Laura era sempre di fretta. Con due bambini (e un marito) da
gestire arrivava spesso in ritardo al lavoro e il capoufficio non
perdeva l’occasione di farglielo notare. Laura, però, non aveva
alternative, perché non aveva nessuno che accompagnasse i figli a
scuola o che andasse a riprenderli. Era tutto sulle sue spalle. Fino a
quel maledetto semaforo rosso che ha cercato di bruciare per non fare
tardi ancora una volta. Che, per lei, è stata anche l’ultima.
A
quell’incrocio Laura è morta. La protagonista di questa storia è
inventata, ma il fatto è, purtroppo, accaduto veramente in tante delle
nostre città. Secondo il Primo Rapporto Anmil su Salute e sicurezza sul lavoro, nel primo trimestre di quest’anno sono morte trenta lavoratrici, il doppio rispetto al periodo gennaio-marzo del 2016.

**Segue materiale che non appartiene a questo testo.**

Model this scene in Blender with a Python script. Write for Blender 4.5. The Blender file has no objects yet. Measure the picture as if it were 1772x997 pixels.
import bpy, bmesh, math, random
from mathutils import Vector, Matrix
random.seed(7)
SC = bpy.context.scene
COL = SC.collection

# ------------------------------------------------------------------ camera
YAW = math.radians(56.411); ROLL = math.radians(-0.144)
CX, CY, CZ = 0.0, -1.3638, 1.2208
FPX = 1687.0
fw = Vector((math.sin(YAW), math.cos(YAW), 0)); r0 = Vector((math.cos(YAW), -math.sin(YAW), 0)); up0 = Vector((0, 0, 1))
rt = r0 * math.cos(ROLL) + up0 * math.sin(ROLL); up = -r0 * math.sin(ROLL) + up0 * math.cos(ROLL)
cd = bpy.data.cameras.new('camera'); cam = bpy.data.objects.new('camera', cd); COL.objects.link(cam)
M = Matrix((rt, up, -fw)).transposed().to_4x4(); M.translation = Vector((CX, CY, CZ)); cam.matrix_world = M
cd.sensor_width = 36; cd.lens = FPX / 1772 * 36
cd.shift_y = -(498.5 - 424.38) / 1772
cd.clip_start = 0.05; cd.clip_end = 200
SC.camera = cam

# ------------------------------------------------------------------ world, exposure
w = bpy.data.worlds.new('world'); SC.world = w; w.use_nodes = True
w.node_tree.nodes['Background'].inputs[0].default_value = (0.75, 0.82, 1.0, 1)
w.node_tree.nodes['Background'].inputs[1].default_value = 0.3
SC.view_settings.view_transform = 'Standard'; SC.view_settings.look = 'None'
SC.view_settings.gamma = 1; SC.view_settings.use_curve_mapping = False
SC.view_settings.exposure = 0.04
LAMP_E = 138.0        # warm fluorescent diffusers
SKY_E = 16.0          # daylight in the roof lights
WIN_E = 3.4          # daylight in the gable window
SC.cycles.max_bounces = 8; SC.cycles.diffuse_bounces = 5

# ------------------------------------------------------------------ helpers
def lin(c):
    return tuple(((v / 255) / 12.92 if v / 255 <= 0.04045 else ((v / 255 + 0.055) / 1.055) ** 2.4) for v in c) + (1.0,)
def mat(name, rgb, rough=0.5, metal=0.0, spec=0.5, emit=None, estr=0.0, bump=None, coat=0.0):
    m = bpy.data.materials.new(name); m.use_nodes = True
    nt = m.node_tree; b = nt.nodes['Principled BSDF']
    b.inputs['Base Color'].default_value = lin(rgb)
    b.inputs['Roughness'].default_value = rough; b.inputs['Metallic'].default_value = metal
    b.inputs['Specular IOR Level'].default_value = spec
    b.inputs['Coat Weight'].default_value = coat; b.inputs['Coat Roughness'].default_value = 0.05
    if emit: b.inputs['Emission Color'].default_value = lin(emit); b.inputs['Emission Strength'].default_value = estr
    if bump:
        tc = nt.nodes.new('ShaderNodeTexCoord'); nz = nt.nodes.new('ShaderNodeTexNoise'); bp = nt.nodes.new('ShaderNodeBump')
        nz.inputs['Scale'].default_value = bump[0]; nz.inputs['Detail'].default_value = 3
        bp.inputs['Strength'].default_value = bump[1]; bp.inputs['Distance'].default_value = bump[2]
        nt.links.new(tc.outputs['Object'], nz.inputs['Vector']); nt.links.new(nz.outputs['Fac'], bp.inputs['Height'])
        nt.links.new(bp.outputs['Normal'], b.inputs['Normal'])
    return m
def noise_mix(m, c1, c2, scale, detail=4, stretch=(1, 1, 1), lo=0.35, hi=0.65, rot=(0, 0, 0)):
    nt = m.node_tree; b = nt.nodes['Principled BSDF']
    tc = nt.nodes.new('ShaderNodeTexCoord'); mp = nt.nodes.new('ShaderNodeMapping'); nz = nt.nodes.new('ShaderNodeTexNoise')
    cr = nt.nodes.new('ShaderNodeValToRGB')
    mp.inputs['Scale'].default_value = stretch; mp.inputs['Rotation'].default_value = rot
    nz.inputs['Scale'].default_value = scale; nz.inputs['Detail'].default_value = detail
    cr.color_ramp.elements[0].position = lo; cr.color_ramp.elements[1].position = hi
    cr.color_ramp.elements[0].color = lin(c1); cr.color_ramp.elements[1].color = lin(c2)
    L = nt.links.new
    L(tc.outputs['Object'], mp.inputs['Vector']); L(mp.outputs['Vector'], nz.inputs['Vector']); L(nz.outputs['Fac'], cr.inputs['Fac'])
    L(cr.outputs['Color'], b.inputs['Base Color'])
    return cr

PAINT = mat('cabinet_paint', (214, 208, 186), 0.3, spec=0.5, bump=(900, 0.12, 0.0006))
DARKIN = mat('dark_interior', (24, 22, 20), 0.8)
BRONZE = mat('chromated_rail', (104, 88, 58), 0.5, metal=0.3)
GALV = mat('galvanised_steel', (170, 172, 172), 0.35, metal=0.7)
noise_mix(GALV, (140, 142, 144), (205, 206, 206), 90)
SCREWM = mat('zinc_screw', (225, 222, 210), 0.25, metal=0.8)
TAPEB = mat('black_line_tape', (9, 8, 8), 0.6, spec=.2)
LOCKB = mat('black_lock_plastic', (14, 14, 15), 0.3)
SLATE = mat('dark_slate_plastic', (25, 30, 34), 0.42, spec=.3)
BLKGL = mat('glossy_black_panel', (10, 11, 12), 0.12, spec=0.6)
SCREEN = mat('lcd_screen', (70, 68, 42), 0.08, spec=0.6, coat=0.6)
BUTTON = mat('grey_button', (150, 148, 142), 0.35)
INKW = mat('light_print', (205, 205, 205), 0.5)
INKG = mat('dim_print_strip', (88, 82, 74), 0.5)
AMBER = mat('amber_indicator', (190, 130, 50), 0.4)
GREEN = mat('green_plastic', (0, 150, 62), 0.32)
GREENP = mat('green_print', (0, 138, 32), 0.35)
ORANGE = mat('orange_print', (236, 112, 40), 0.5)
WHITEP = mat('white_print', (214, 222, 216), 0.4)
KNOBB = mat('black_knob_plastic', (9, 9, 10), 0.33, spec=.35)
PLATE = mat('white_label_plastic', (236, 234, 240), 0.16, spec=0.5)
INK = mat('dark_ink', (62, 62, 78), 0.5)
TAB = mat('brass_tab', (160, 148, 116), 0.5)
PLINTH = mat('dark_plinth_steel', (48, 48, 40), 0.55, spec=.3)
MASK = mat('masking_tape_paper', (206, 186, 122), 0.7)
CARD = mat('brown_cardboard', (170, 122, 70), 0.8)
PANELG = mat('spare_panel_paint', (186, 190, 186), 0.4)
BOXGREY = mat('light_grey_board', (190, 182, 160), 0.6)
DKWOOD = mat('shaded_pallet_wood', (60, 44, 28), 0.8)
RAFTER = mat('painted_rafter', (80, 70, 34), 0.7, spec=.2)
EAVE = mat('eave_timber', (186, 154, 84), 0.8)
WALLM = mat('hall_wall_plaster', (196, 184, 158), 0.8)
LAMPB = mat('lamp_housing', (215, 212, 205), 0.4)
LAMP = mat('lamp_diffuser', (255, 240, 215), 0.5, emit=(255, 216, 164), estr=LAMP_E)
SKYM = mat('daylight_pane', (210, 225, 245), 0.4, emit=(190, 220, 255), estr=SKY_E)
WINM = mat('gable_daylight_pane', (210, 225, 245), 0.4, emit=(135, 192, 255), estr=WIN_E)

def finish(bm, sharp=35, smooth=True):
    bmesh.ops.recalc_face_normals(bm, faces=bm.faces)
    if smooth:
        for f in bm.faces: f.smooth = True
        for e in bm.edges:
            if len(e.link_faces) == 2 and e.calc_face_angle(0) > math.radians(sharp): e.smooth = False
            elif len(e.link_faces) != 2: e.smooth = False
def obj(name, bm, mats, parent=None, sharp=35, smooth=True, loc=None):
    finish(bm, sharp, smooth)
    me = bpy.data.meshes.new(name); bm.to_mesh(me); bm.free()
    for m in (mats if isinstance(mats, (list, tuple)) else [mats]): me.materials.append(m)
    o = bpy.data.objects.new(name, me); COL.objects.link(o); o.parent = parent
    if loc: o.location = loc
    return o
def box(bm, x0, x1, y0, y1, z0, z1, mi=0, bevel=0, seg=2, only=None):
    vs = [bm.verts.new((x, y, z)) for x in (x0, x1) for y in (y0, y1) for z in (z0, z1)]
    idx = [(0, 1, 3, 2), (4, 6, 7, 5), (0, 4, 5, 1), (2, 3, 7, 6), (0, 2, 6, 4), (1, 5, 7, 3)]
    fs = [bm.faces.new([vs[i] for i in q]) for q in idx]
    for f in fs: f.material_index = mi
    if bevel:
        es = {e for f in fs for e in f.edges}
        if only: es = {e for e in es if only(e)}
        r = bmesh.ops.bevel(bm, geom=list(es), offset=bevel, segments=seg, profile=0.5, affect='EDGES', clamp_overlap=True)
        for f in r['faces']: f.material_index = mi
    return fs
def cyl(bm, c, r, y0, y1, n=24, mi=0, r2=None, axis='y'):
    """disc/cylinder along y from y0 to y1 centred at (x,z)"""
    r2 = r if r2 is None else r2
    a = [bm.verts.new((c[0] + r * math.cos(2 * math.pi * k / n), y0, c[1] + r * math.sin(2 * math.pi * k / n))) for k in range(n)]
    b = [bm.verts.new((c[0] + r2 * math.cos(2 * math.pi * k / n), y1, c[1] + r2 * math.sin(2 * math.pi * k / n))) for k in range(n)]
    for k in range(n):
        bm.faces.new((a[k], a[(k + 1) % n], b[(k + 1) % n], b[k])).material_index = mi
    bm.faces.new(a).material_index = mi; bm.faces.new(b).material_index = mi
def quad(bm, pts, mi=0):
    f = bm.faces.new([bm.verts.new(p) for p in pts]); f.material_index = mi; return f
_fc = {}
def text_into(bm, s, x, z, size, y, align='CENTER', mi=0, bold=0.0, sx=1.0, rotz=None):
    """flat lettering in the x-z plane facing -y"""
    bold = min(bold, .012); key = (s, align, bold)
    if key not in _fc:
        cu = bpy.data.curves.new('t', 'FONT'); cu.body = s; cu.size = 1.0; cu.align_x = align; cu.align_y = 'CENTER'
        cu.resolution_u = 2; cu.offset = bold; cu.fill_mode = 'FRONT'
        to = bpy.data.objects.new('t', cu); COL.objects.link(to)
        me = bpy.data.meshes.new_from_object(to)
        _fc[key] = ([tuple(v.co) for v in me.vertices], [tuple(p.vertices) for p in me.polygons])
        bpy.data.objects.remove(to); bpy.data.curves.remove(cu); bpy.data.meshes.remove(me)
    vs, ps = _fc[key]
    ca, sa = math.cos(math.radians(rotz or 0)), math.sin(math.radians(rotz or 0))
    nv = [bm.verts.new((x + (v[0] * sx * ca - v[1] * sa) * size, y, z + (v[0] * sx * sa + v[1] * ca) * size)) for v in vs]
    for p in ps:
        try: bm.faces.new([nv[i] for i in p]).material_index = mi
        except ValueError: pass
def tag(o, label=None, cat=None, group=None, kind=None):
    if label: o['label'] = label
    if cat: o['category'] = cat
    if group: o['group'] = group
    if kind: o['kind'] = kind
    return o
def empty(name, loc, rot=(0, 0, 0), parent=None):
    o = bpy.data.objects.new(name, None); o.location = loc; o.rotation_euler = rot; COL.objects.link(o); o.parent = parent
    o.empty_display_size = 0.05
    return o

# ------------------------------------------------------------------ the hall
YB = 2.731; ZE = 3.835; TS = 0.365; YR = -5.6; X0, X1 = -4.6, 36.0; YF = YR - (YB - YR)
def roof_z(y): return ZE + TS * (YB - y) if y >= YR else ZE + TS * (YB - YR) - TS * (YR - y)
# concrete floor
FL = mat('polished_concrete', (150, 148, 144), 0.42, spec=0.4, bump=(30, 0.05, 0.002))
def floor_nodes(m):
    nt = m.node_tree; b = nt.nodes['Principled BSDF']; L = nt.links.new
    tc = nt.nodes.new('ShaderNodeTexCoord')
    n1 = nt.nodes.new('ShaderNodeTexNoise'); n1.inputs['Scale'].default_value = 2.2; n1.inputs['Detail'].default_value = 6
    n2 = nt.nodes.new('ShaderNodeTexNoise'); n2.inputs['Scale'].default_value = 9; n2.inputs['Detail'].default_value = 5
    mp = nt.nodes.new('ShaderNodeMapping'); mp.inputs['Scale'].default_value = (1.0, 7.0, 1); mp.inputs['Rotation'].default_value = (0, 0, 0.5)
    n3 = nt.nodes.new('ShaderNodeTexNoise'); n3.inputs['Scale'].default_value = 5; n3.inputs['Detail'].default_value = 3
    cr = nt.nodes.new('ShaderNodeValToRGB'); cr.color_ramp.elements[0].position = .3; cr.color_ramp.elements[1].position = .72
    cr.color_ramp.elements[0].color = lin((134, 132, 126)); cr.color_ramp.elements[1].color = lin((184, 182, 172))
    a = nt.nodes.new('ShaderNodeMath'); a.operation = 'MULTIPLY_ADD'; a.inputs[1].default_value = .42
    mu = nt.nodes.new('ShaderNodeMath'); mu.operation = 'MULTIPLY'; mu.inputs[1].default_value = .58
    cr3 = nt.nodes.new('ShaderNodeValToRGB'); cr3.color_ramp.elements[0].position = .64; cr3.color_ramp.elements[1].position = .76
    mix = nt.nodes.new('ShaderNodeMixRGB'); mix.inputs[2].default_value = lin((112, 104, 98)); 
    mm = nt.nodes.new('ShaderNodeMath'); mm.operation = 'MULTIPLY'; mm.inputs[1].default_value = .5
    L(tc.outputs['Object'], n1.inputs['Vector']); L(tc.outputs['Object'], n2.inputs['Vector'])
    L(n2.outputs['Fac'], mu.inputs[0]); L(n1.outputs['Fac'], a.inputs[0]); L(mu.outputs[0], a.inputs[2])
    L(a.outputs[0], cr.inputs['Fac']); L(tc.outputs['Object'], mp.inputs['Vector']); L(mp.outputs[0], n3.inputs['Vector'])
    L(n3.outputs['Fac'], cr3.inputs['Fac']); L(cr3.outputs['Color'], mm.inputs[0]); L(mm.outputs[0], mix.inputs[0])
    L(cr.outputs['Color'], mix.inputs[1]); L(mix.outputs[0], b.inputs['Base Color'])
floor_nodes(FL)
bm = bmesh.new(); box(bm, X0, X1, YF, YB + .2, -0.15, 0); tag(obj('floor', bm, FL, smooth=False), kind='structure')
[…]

Il “cento per cento” in più provocato, soprattutto, da incidenti
stradali, i cosiddetti infortuni “in itinere” lungo il tragitto casa-
lavoro, dal 2000 equiparati agli infortuni sul lavoro veri e propri.

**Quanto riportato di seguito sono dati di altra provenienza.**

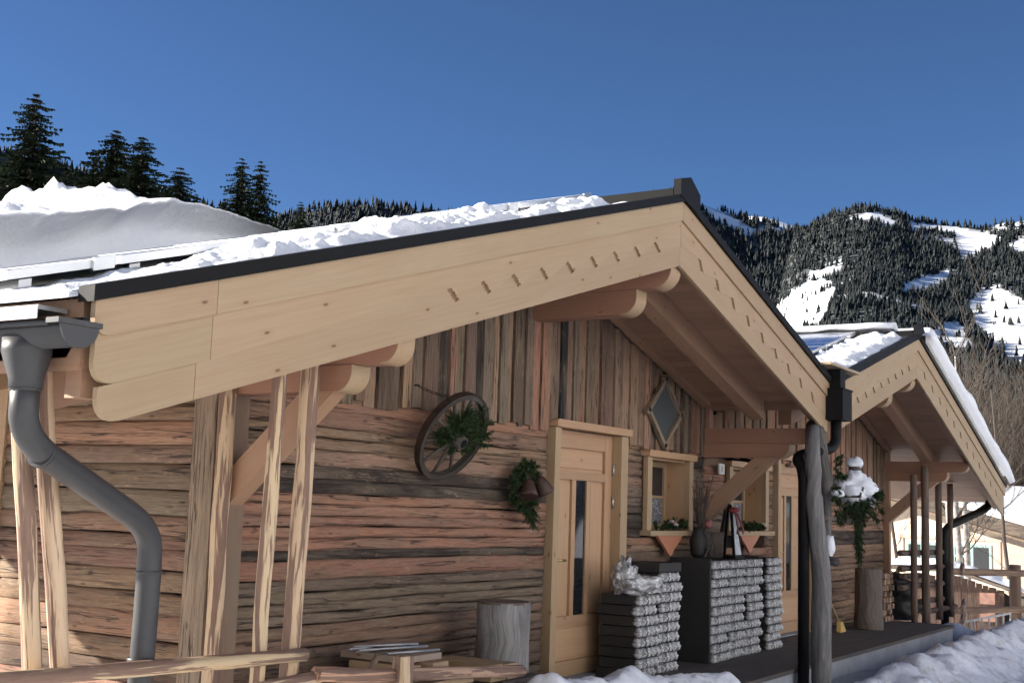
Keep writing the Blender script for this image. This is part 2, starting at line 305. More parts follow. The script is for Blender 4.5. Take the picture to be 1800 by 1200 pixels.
SKY_A = [az_el(*p) for p in ((-500, 150), (-200, 190), (0, 262), (100, 290), (200, 310), (350, 362), (480, 392), (530, 372), (600, 360), (640, 358), (700, 365), (740, 370), (800, 384), (1000, 392), (1150, 345), (1190, 340), (1225, 352), (1260, 366), (1300, 379), (1350, 389), (1400, 405), (1450, 440), (1500, 470), (1560, 520))]
SKY_B = [az_el(*p) for p in ((1330, 640), (1360, 560), (1382, 470), (1398, 410), (1430, 394), (1470, 374), (1500, 366), (1530, 364), (1580, 374), (1600, 384), (1640, 392), (1700, 399), (1730, 402), (1760, 392), (1800, 388), (1900, 380), (2100, 400), (2500, 420), (3200, 460), (4500, 500), (8000, 560))]
SKY_0 = [az_el(*p) for p in ((1230, 420), (1290, 386), (1320, 379), (1345, 381), (1395, 396), (1440, 430))]
def lerp_sky(S, a):
    if a <= S[0][0]: return S[0][1]
    for (a0, e0), (a1, e1) in zip(S, S[1:]):
        if a <= a1: return e0+(e1-e0)*(a-a0)/(a1-a0)
    return S[-1][1]
def mountain(S, r0, r1, e0, amp, seed, na, nr=46, curve=1.0):
    a0, a1 = S[0][0], S[-1][0]
    def h(a, r):
        t = (r-r0)/(r1-r0); e1 = lerp_sky(S, a); so = Vector((seed*3.7, seed*9.1, 0))
        if t <= 1:
            e = e0+(e1-e0)*(t**curve); z = r*math.tan(e)
            w = math.sin(math.pi*min(1, max(0, t)))
            return z+EYE.z+w*amp*fbm(Vector((r*math.sin(a)/260, r*math.cos(a)/260, 0))+so, 4)
        return r1*math.tan(e1)+EYE.z-(r-r1)*0.45
    return h, (a0, a1, r0, r1)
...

«Mentre per gli uomini l’infortunio in itinere “pesa” per il 15-20% dei casi – spiega Franco D’Amico, curatore del Rapporto Anmil
– per le donne si arriva al 60% e oltre. Generalmente, questi incidenti
mortali si verificano tra le 8 e le 9 della mattina». Quando, cioè,
le donne, dopo aver accompagnato a scuola i figli e, magari,
rigovernato la casa, possono, finalmente precipitarsi al lavoro.
Quello
retribuito, visto che, secondo Eurofound, ne svolgono un altro,
totalmente gratuito, che arriva a superare di ben 16 ore alla settimana
quello degli uomini. Senza considerare che, rileva sempre il Rapporto
Anmil, le donne svolgono generalmente “lavori atipici caratterizzati da
particolare precarietà” e quindi maggiormente esposti al rischio di
infortunio. Quando poi in una casa,
oltre a figli piccoli, c’è un disabile o un anziano, il carico di
lavoro di cura, in gran parte generalmente sulle spalle delle donne,
aumenta ulteriormente. Così come purtroppo la velocità, la
disattenzione e lo stress al volante.